When you can't find a midd byround to agree on, a discussion can be had by offering consideration to each of their standards. The standard test would be to allow themself to work over it. If there is no more disagreement then a healthy f**k and truce should be accepted

Posted
I'm a real thug who has found time to lay nust of my principles to the side side. I'm now finding time to reach a reevaluation of myself and consider how to make some one else happy.
Posted
To a problem that doesn’t exist? Just because you haven’t had the problem, doesn’t mean it doesn’t exist. If you haven’t had to deal with it, good for you. there’s really only like 2 of you here who didn’t get it. Second a few people here actually understood that this is a problem in all kinds of relationships, not just bdsm. We can sit here and act like we’re all just super humans and we don’t have these problems, and we never make mistakes because we always do everything right. But no Again, reality isn’t perfect. So if I didn’t word my “perfect” enough for you to understand, oh well. My next thread might not be perfect to you either. But if you don’t understand something, all you have to do is ask questions. There’s no shame in admitting you just misinterpreted something. This just a friendly conversation to help people 🖤
Posted
A hard limit is a hard limit. Trying to negotiate around a hard limit because *you* want something is selfish, boundary pushing, and is just disrespectful of your partners boundaries. If you want things your partner doesnt or deems a hard limit, you either accept it and live without, or move on. Not rocket science.

Of course theres also the nonmonogamy option of having extra partners that potentially fill those gaps, but that depends on the boundaries of your relationship 🤷‍♀️
Posted
Are they needs or wants, a want I could set aside for the right Dom but a need would be hard to negotiate, I suggest communication on what is acceptable on both parts.
Posted

@lizzard27 they’re wants. Needs are definitely much harder to negotiate, but yes I’m this example they’re just wants.
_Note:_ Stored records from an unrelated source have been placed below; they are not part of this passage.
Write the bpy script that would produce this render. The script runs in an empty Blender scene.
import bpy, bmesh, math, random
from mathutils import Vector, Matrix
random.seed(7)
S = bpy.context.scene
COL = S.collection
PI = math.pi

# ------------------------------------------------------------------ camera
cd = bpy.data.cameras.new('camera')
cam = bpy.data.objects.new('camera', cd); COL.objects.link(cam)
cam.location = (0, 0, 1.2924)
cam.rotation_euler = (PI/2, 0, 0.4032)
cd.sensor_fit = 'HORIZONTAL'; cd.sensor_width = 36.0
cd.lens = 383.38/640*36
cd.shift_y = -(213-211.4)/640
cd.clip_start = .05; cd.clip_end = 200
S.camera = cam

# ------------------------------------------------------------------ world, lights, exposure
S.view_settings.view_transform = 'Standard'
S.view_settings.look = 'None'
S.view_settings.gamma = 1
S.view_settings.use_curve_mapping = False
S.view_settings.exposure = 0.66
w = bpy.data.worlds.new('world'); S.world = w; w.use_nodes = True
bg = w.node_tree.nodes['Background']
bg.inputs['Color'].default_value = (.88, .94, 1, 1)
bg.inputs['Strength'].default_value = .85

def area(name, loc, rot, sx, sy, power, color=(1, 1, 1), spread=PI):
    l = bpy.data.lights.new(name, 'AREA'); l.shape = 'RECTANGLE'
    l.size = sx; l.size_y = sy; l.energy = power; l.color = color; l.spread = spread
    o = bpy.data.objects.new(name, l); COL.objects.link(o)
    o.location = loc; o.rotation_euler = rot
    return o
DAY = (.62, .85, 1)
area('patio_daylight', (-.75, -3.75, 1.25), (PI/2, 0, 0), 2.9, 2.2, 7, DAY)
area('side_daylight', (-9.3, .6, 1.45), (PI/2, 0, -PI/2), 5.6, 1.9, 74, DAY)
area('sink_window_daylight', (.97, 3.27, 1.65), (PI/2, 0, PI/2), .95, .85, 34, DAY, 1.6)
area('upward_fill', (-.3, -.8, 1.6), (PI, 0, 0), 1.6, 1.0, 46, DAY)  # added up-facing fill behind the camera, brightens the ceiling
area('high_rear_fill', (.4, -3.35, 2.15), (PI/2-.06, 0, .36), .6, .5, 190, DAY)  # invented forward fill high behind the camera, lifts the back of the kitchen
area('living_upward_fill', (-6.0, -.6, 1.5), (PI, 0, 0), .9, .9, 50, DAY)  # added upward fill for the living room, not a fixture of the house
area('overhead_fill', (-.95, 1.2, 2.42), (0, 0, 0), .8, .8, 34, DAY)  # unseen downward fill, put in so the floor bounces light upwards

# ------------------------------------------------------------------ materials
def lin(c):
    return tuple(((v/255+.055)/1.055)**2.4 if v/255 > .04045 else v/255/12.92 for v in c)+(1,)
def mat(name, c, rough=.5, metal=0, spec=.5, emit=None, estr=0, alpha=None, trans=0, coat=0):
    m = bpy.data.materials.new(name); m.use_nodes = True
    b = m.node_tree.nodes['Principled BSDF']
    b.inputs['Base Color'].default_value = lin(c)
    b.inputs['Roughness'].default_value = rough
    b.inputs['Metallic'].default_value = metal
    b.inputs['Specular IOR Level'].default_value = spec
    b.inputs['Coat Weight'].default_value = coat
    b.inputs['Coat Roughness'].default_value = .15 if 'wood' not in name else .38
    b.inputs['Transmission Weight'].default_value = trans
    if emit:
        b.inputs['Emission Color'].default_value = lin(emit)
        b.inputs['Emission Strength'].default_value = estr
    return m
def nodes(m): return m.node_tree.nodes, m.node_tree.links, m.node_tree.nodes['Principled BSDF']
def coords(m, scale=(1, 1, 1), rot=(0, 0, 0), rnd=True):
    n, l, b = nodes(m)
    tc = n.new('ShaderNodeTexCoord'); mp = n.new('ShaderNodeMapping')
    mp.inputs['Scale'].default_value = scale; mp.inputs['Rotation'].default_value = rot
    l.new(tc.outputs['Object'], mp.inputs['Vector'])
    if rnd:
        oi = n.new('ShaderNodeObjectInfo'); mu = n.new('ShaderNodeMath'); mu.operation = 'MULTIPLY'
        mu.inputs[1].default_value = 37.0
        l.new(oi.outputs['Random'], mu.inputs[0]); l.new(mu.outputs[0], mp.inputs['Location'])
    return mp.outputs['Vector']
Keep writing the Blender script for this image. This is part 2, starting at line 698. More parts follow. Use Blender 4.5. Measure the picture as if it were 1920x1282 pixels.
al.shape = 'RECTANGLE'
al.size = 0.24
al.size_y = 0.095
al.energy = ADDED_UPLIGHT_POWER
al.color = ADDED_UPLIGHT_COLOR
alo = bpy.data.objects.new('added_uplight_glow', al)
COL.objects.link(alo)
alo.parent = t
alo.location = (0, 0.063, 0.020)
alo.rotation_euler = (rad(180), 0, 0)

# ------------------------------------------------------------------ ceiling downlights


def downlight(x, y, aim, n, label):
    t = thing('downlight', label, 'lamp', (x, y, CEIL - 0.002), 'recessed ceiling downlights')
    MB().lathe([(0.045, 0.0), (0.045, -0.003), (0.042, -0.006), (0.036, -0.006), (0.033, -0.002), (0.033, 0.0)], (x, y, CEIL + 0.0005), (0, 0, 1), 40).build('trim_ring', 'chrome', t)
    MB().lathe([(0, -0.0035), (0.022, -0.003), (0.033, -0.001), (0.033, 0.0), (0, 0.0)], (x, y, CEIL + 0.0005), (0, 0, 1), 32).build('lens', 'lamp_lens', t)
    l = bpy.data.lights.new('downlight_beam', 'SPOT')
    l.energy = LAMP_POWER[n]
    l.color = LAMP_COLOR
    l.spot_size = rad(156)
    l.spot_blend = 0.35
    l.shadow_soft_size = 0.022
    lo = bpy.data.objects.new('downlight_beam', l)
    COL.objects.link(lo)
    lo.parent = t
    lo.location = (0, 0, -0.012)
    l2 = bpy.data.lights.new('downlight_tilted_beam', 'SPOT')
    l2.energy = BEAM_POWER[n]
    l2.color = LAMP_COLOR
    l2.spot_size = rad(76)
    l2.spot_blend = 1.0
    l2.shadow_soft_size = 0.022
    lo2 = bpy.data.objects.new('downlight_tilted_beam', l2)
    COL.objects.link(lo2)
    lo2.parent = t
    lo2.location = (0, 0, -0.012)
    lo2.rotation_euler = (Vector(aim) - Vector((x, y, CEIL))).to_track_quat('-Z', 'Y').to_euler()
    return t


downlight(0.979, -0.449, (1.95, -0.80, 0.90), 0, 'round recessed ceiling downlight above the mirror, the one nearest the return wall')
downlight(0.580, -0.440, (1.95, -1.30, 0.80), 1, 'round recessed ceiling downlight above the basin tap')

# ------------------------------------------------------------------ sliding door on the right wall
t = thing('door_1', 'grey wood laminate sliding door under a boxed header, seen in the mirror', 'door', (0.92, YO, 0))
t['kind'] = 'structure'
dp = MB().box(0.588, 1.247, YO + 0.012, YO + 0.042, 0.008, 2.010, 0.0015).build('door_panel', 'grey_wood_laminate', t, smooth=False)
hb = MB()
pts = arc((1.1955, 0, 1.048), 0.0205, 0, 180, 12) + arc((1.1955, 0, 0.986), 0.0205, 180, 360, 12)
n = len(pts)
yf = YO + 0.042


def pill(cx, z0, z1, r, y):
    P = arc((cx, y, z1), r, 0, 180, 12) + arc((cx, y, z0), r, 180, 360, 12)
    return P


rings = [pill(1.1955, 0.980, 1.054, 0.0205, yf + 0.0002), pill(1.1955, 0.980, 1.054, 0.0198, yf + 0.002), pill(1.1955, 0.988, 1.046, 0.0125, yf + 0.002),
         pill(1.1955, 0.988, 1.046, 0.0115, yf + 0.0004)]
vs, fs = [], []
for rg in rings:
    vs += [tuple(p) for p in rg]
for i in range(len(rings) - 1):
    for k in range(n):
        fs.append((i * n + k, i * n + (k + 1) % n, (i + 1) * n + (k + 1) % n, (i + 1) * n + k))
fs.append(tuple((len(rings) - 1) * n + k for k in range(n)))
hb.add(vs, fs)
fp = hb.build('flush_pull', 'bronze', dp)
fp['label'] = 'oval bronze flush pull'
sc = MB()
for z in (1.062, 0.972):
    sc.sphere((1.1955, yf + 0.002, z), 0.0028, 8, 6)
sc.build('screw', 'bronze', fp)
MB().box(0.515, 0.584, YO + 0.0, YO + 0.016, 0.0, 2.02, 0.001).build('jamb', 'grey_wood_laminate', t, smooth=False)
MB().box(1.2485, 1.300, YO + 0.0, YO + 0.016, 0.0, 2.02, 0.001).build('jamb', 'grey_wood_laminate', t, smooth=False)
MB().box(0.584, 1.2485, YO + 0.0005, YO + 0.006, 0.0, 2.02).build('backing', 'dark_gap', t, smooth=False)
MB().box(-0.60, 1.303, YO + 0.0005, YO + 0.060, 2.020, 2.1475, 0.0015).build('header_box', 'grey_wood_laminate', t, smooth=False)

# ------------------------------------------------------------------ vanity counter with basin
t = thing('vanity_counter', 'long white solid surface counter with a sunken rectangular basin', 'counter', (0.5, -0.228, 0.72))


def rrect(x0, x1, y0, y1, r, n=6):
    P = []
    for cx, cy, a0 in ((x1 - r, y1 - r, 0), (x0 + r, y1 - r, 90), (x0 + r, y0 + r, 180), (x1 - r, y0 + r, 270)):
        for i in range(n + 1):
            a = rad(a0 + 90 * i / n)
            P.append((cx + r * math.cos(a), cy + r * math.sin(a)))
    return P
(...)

In the random example in the thread i made that clear, somehow a few people came up with hard limits and requirements haha

Posted
Yeah, I would put aside a want for the right Dom, I would hope he would do the same for me
Posted

It sounds like a situation in which compromise could be the solution.  Usually, a concern or issue is not black and white, it's complex.  When you want to be with someone, I think you should accept that U don't get everything the way you want because another person is involved.  So you may accept that your partner has blond hair when you prefer red heads because there are other parts about her that make it worth it.  In the situation you described, if the couple wants to stay together, then learn how to compromise with each other and see the bigger picture.  You mention sacrificing, kinda like that's a bad thing, but I think sacrificing for someone you care about is a way to show love.  This can be taken too far, I'm not suggesting sacrificing your principles.  Just suggesting flexibility.